Research on mechanism of eddy current in rail of maglev and optimum design of electromagnet

Abstract

Aim: Due to the movement of medium-low speed maglev vehicles, eddy current is generated in the rail, leading to reduced levitation force. This detrimental effect becomes more prominent with increasing velocity. In order to reduce the influence of eddy current effect, the electromagnet is optimized to meet the requirement of vehicle speeding up from 100km/h to 160km/h.
 Methods: To maintain a constant levitation force, the current must also increase accordingly resulting in higher power consumption and heat generation. In this paper, a mathematical model is established by analytical method, focusing on the mechanism and influencing factors of eddy current. Three-dimensional transient magnetic field magnet model is analyzed by the ANSYS electromagnetic simulation software Maxwell.

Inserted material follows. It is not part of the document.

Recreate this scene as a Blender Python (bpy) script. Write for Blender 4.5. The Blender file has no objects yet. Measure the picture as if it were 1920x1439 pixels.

 Results: The levitation force is related to five parameters, such as speed, length of the electromagnet, rail height, rail thickness and air gap. According to the finite element simulation results, when the train speed is 160 km/h, the levitation force of the end electromagnet is reduced by about 21.9 %. The levitation force of optimized electromagnet increases by 27 % under the same current, which can compensate for the drop of levitation force caused by eddy current .The levitation force is 41.4 kN at the speed of 160 km/h, which is slightly larger than the 39.6 kN of the former electromagnet static levitation force, which can meet the requirements.
 Conclusion: The result confirms that optimization methods proposed above are valid and effective.